George Osborne is honest in one respect. He may in some sense be supposed “to run the economy”, but he has never pretended to have a deep knowledge of economic theory. Instead, he is proud to be “political to the fingertips”. The justification for his Cabinet position is his political nous, his reputed skill in the tactics of rhetoric and persuasion (spinning press releases, lunching journalists, and the like) that will keep himself and his colleagues “at the top”.

Maybe so, but the soundbite at his April 18 press conference — a cost to every household of £4,300 by 2030 — has been justly derided as well as widely quoted. Cynics noted that someone who could not forecast his budget deficits more than six months into the future is hardly credible in projections about 2030. But the Treasury’s analysis of the cost of the Brexit is much more disgraceful than missing a deficit forecast.

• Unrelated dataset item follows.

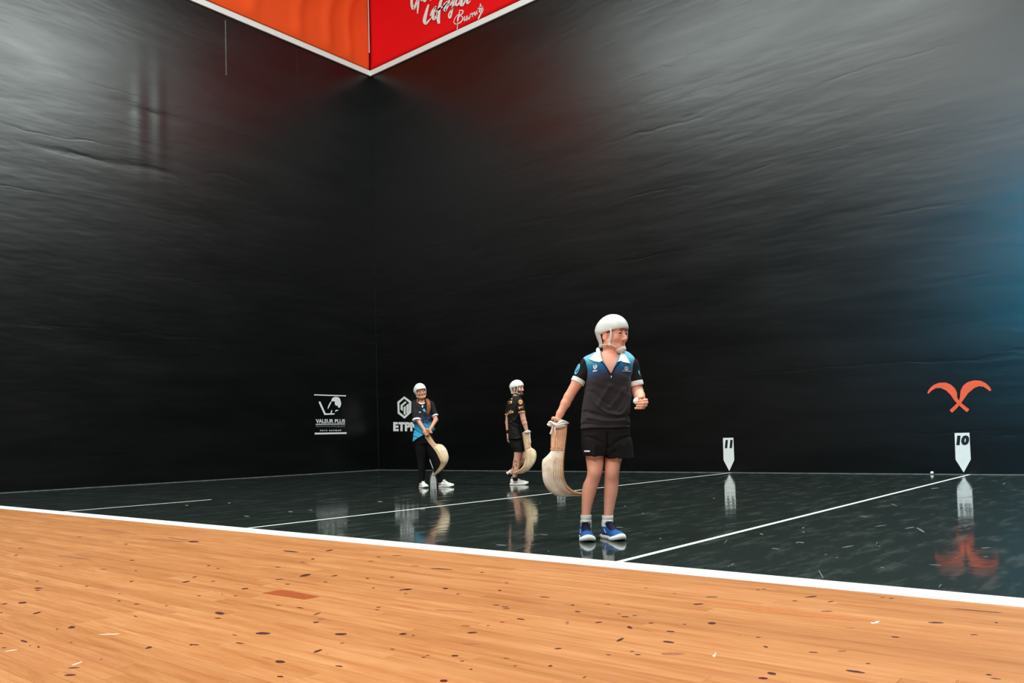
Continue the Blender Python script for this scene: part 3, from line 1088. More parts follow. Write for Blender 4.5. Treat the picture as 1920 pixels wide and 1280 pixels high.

A politician has used his department to concoct a Big Number/Lie and relied on headline-seeking newspapers to repeat the Big Number/Lie so that it acquires the status in public debate of “a factoid”. For those new to the word “factoid”, one dictionary definition is “something fictitious or unsubstantiated that is presented as fact, devised especially to gain publicity and accepted because of constant repetition”. Politicians must have the power to govern of course, but both the Treasury White Paper and the dodgy dossier (“weapons of mass destruction”) behind the Iraq War argue that restraints are needed over a government’s ability to issue misleading or false statements. Lies may be noble in intention but ignoble in practice, and too much economy with the truth destroys respect for officialdom in all its forms. It is possible that every senior Treasury mandarin believes every word in the White Paper, but I doubt it.

The Treasury’s reputation for objectivity and rigour as the UK’s premier department of state is at stake here. Top civil servants should have a recognised procedure to enable them to distance their own views from politicised rubbish put our in their ministries’ names, particularly when such rubbish appears in a command paper.